The digital space has challenged ethics in our society. For advertisers and marketers, the battle between right and wrong has put a stigma on our industry since its very beginnings.
Propaganda during war. Selling cigarettes to women by appealing to their desire to be skinny. E-cigs to teenagers to make them feel cool. Influencing elections and challenging the concept of democracy. Listening to conversations through our devices.
An industry with so much power, so much influence on society, is destined to be challenged. The law only goes so far. It’s ethics and morals that have to stop us from digging too deep, creating chaos, and destroying the future of our industry for good.
The online world continues to open new doors for advertisers and marketers, allowing us to be more efficient and cross more personal boundaries. And it’s all thanks to that not-so-little thing called data.
Data is a controversial topic. Data is money and it’s blurring the line between right and wrong in the marketing industry. We’ve never had so much information about consumers at our fingertips and so little regulation holding us back from using it.
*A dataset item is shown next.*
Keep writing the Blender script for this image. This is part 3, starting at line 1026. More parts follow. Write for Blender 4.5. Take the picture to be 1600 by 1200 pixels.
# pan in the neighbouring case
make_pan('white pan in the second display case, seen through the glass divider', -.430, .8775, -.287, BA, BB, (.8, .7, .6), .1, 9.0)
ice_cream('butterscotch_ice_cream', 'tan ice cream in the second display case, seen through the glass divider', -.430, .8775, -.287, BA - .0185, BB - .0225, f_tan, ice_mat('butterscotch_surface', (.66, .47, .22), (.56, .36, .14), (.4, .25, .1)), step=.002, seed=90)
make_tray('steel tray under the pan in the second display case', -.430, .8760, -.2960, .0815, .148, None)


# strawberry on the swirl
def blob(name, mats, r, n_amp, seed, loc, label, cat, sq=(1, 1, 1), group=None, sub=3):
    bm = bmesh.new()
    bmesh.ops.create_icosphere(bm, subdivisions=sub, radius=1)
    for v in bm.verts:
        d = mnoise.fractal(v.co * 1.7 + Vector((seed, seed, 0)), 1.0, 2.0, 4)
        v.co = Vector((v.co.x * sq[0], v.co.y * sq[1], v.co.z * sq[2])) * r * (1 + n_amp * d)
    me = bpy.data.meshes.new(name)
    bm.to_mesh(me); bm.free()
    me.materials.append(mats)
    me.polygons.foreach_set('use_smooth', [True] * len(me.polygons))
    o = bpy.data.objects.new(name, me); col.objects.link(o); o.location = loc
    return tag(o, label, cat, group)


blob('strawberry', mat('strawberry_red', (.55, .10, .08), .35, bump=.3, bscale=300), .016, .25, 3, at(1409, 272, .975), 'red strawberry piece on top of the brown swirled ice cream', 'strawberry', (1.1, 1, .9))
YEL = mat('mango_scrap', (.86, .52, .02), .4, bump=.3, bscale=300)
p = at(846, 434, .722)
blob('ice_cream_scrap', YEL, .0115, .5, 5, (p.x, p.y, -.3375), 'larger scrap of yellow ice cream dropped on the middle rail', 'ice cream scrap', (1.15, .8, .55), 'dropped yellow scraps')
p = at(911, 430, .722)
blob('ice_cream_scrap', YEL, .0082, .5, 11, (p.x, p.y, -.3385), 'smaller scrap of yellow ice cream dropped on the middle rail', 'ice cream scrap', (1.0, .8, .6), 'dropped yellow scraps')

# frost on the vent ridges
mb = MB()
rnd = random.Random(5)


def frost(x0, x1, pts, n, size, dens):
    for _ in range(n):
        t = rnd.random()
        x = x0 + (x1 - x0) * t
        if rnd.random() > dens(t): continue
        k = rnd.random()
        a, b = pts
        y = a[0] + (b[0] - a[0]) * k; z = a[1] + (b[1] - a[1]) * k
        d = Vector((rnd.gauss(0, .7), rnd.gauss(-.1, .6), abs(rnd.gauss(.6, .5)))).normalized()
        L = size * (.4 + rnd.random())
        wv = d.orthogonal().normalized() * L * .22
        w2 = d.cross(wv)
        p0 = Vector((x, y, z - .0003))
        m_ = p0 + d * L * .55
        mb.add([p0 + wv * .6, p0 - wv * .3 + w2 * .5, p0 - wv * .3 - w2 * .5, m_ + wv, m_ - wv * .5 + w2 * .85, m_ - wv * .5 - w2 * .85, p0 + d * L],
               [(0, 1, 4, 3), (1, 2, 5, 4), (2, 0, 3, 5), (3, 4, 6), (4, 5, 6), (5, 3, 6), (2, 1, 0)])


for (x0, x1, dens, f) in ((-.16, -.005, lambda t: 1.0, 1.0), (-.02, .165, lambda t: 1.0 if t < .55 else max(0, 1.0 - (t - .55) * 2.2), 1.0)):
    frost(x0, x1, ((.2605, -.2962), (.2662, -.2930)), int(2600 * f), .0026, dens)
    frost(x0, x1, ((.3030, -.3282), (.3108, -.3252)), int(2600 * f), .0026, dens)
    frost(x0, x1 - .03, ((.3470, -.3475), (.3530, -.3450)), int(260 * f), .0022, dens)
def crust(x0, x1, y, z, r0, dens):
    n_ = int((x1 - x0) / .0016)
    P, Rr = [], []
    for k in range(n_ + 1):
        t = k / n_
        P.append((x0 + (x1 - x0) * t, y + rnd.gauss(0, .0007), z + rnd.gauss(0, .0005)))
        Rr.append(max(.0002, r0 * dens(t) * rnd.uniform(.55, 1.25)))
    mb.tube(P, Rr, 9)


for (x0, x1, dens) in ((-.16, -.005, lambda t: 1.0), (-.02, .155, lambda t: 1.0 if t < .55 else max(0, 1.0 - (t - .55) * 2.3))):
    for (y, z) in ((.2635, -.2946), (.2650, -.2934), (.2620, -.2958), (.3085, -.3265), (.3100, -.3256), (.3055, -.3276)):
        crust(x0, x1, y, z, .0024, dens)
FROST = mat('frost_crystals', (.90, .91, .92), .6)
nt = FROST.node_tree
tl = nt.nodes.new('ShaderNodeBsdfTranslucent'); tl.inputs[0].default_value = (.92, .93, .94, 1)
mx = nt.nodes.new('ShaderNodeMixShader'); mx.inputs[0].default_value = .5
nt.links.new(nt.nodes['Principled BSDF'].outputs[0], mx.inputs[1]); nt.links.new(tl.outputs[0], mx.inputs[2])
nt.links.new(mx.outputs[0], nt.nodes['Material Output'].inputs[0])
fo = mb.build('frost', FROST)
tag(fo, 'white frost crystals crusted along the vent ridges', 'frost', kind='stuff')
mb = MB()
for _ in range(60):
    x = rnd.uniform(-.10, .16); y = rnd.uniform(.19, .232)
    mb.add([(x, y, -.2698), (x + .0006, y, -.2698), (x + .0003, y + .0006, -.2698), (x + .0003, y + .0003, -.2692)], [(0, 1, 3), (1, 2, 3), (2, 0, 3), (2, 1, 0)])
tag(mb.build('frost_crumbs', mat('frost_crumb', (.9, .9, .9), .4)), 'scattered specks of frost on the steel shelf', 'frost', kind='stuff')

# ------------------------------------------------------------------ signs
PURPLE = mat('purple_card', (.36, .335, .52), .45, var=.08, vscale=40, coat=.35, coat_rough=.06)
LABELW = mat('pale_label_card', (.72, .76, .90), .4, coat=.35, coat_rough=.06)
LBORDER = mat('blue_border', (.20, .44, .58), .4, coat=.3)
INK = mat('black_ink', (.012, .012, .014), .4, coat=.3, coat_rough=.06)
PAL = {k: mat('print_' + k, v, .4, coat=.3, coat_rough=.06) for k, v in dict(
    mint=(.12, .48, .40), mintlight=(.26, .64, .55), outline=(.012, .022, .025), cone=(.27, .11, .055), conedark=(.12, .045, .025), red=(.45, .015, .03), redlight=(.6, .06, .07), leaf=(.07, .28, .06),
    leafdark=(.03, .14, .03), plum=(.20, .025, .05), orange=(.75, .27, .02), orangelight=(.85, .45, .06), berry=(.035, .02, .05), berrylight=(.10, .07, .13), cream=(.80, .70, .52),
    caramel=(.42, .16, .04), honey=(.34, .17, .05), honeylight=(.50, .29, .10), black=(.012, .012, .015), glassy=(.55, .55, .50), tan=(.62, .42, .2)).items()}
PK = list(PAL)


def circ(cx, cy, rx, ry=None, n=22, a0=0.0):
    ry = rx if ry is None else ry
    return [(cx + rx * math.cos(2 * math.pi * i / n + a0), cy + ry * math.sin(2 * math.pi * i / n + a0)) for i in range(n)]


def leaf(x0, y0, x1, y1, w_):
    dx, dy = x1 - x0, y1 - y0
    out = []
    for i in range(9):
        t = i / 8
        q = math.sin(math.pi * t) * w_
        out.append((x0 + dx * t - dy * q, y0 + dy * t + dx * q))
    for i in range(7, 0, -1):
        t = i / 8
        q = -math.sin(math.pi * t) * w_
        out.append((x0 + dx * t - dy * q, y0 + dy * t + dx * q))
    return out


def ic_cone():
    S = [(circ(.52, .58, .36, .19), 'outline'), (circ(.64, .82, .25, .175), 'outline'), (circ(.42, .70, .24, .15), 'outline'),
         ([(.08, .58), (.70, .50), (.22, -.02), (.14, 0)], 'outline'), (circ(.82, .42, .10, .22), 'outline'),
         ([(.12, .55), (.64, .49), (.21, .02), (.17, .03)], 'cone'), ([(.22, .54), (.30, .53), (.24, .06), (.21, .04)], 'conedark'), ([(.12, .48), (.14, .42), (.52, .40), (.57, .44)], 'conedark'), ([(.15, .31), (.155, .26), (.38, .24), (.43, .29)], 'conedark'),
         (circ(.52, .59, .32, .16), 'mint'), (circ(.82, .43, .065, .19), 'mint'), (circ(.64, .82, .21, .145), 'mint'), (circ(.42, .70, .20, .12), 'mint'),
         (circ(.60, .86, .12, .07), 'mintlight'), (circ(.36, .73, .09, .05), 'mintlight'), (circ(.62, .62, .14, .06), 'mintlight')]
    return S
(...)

If you’re an advertiser, you make money to successfully sell your brand, product, or service to consumers by placing your ad in the right location at the right time. Say you’re selling organic, all-natural laundry detergent. As stereotypical and anti-feminist as it sounds your target audience is women. Most likely moms ages 30-45 with two or more children, educated, household income of $100K+, living in a suburb, and mostly shopping at Whole Foods or some local grocer. Is it stereotyping, or is it being realistic?
A college student isn’t going to buy some special laundry soap that’s $10 more expensive because it’s got “organic” and “all-natural” printed on a bottle that looks like it came directly from the compost. Half the dads I know can’t even do a load of laundry without turning your white shirt grey.
The mom audience it is. But, you can’t advertise your special laundry detergent when your audience is 2 glasses of wine deep after finally putting the kids to sleep. Give her a break for God’s sake! Your ad needs to be placed when she’s thinking about her grocery list and making her everyday errands, not when she’s about to dig through her secret weed stash in the kitchen drawer.
Ad placement matters…a lot. And social media has everything advertisers need to get their ad placed at just the right moment to just the right person. Why spend a ton of money to place your ad in front of thousands of consumers, less than 20% of which make up your intended audience, and not even half of that 20% at the right time when they actually might stop to consider your product? Advertising on social media allows you to pinpoint these factors more accurately and only pay for your ad when it’s actually placed in front of said user. Much more efficient, right?!
But this new method of marketing can get out of hand real quick. It uses consumer data that’s been added to, revised, and stored for as long as you can remember. It knows you. It can predict your behavior before your brain even begins processing the behavior. It doesn’t see ethical versus unethical. It only sees correct versus incorrect.
Now, in the case of that organic, all-natural laundry detergent, it’s difficult to do serious damage to your ethical reputation or to the goodness of society by targeting some social media ads to moms during their midday errands. But change your product to laxatives and audience to teenage girls or muscle enhancer to young men. Change your product to guns, sex shows, political policies, political candidates. Then things get dangerous.
In essence, advertisers target the most vulnerable group of consumers. What makes them vulnerable is the fact that they’re most likely to be persuaded by the ad and end up doing what the ad tells them to do. But where do we draw the line? At what point do consumers crack? When is what we consider advertising, considered manipulating?
Social media allows the marketing industry to bloom. It’s changed traditional ways and become more effective than ever before. But we’re still following the same regulations and guidelines put in place when print ads were hot off the press and Don Draper was smoking a pack of cigs a day. Our morals are being challenged and ethics tested on a trial-and-error basis. User data is growing exponentially with little to nothing holding its use back.